February 24, 2009 by  

Cary Fukunaga – Sin Nombre


Cary Fukunaga – Sin Nombre

Cary Fukunaga is the director and writer of the visually and emotionally satisfying film "Sin Nombre."

After his 2004 short film “Victoria para Chino,” the true story of the nation’s deadliest human smuggling attempt, which left 19 illegal immigrants dead inside a tractor-trailer in Victoria, Texas, director/writer Cary Fukunaga felt there was a lot more to say about immigration.

In his first feature film, “Sin Nombre” – produced by actors Gael García Bernal (“The Motorcycle Diaries”) and Diego Luna (“Milk”) – fukunaga follows a young girl from Honduras named Sayra (Paulina Gaitán) as she travels with her estranged father atop a train through Central America and México to get to the U.S. During her journey, she meets Willy (Edgar Flores), a member of the Mara Salvatrucha gang, who must escape México after he kills one of his own.

During an interview at the South by Southwest Film Festival, Fukunaga, 31, who is half Japanese and half Swedish, talked about his interest in the topic of immigration and what it was like riding the trains alone when he was researching for the project.

I heard you are fluent in Spanish. Where did you learn the language?

Growing up in the Bay area and México. Partially through making this film, I forced myself to make my Spanish as on-point as possible, technically especially. We did everything in Spanish on the film.

What kept you interested in immigration after you made “Victoria para Chino?”

They’re kind of the same project. Even though they’re two different stories, they’re inseparable films. The short film led to the feature film because researching for the short film, I learned about this part of the journey – the part that is less talked about.

Usually when you get a Latino-themed film, it’s by a Latino director. Did you worry that people might overlook “Sin Nombre” when they saw your last name?

I think there are some Fukunagas in México, too. (Laughs). I didn’t really even think about it. I come from a pretty multicultural background and family. In my mind, national and cultural borders don’t represent real obstacles in telling stories. I don’t think twice about that part of it.
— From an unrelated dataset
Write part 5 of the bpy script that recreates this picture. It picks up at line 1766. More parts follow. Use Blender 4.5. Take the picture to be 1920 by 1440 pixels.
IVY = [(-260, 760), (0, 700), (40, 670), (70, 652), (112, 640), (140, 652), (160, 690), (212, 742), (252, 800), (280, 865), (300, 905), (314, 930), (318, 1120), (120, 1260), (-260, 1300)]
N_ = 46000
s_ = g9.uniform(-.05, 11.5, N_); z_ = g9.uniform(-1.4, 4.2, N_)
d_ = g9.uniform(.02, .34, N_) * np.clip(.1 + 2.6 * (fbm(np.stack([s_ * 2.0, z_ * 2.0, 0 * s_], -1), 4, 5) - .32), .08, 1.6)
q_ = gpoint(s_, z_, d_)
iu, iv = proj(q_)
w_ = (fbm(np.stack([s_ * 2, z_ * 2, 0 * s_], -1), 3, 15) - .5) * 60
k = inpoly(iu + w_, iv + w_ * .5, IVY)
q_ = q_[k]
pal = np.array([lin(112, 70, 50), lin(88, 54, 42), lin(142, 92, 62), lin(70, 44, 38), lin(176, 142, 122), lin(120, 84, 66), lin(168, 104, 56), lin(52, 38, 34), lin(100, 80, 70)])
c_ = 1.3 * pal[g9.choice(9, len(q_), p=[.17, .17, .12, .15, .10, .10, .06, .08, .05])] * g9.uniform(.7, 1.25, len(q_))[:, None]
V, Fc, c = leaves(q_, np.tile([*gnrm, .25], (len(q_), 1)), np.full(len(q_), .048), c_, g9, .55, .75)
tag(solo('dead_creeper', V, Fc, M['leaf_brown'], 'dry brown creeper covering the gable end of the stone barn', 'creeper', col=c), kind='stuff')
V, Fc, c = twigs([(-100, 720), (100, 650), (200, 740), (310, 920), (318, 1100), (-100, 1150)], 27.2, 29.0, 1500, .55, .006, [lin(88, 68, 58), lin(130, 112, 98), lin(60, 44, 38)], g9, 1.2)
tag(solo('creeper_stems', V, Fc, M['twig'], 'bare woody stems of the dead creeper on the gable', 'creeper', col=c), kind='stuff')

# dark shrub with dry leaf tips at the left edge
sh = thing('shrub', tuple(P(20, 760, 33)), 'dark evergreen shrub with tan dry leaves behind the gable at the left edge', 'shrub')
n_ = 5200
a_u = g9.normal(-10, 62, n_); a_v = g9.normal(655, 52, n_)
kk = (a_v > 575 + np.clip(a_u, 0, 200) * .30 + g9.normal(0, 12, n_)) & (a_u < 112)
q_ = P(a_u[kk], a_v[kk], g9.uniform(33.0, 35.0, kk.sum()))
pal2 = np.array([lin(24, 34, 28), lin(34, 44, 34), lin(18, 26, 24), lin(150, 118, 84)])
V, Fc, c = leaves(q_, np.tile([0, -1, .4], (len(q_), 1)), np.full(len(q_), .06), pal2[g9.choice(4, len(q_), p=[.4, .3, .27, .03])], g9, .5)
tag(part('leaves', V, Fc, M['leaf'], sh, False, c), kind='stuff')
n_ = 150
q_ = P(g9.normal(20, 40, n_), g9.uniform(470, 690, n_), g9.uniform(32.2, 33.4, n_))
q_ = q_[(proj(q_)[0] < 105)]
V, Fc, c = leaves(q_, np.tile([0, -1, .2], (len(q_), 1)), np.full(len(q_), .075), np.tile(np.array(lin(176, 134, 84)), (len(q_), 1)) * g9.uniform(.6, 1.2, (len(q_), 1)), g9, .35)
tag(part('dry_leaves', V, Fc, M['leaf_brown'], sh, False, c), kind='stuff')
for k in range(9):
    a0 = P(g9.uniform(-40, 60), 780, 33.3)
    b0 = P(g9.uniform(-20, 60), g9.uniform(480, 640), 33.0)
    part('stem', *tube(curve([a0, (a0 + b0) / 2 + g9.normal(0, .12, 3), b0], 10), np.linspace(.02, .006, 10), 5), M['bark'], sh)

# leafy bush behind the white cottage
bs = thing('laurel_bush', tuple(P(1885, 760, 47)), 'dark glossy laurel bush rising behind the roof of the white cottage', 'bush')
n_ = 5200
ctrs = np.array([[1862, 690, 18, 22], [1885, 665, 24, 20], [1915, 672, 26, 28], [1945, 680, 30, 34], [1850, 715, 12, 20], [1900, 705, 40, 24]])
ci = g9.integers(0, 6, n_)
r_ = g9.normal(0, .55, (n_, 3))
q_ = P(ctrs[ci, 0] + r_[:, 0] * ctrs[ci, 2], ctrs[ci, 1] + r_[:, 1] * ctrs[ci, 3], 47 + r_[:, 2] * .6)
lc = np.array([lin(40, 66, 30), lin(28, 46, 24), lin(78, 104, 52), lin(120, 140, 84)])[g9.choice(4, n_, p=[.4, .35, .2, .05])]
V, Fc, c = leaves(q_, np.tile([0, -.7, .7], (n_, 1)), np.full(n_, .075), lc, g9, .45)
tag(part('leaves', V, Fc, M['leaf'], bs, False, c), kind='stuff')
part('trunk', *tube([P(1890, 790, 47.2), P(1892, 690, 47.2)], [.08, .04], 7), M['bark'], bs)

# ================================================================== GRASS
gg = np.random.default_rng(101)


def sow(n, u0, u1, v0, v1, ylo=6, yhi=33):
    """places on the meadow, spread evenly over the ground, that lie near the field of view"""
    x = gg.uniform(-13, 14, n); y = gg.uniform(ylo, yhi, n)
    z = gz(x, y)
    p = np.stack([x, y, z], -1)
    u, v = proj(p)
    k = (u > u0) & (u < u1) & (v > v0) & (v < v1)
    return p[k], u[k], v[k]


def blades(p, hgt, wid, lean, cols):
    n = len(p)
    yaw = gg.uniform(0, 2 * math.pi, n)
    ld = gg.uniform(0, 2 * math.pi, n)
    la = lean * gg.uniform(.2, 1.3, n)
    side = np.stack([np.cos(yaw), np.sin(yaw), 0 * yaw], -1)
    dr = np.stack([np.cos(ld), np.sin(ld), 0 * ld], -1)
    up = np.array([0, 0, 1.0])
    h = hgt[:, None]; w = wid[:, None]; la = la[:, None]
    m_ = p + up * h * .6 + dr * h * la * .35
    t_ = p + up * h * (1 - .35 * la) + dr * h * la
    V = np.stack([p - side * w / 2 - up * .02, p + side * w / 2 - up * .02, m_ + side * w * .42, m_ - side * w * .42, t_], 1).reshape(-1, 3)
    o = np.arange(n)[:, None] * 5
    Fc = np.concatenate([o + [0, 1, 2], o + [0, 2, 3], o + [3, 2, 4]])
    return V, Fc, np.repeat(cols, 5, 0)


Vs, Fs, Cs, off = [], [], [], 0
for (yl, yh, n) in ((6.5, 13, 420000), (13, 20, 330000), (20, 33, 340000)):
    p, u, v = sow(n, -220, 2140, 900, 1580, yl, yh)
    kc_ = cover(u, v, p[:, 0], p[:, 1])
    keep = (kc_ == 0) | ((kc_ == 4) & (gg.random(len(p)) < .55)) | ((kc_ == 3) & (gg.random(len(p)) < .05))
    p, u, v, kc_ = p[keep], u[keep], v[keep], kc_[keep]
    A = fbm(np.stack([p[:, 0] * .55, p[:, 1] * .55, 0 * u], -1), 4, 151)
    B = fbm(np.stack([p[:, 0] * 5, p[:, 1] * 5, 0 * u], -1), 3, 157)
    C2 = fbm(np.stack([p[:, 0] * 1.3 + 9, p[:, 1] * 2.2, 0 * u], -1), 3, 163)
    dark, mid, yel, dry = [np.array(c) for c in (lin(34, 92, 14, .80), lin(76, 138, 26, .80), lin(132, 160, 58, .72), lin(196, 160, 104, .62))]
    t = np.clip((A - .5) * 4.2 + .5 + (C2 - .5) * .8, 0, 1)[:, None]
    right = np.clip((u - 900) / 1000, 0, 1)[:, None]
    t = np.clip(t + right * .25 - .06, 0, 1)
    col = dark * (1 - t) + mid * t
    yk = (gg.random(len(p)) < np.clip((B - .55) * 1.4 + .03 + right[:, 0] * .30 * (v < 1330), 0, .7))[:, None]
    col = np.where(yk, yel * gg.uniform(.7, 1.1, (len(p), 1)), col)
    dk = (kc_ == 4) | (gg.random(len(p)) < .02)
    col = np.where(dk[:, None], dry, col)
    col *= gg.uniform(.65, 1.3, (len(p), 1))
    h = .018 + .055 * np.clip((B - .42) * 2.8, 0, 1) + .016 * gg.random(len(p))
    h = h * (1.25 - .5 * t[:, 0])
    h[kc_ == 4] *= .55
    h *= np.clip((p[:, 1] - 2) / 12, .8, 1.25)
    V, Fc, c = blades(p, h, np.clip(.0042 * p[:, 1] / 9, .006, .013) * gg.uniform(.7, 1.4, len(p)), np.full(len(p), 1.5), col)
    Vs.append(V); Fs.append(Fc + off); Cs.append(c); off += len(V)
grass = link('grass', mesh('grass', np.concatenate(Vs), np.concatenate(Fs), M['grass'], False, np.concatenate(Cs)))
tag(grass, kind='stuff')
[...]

If it’s a story that interests me, I’m going to see what I can do.

What kind of research did you do particularly on the Mara Salvatrucha gang?

There was a lot of visual research. Both the makeup and production design departments had walls and walls of reference material to go by.

Did any of the real gang members you worked with on the film voice any concerns about how they were being portrayed?

No. Like Edward James Olmos after “American Me?” [Olmos was sent death threats by members of the Mexican mafia after the film debuted in 1992]. Well, I am traveling around under an alias. (Laughs). Maybe I can finally get a pistol in New York City. I actually went to the shooting range a few days ago. I’m pretty good with a .40 caliber.

Where do your characters come from? Are they composites from your research?

Everyone is a definitely composite and everyone is sort of a facet of me as well. I didn’t know I had a little homie inside me – an inner homie.

Did that attitude come out anytime during production?

Yes, when I had to lay down the law. (Laughs) Nah, I’m pretty laid back on set. I’m energetic, but I never throw tantrums or anything.

Was it your intention to make the train becomes its own character?

Especially at the beginning, I really wanted the train to feel larger than life. The night I decided to ride the train, I had to ride it by myself. My friends didn’t want to go with me after they found out how dangerous the trip was. I wanted to exaggerate and accentuate the audio and visual experience because this train is like this headless sort of creature. You don’t know who is running it. It’s like this conveyer belt in the jungle.

How many times did you ride the train? How long did it take?

Traveling across Chiapas took two nights and a day. From the Oaxaca border to Veracruz it took a whole evening and night. I rode the train three times. Each time I learned a little something. During these long boring hours, I got to hang out with immigrants and see how they passed the time and bonded with people. I was living the vagabond life. I definitely could not have written the film if I didn’t ride the train.

What does a trip like that do to you physically?

It’s definitely taxing. This film has definitely taken a couple of years [of my life] and part of my hairline. I think it really drains you more emotionally than physically. The first time I rode the train, an immigrant got killed. Being a part of that and then having to leave them was difficult. I have the luxury of continuing on with my life. They have fewer options.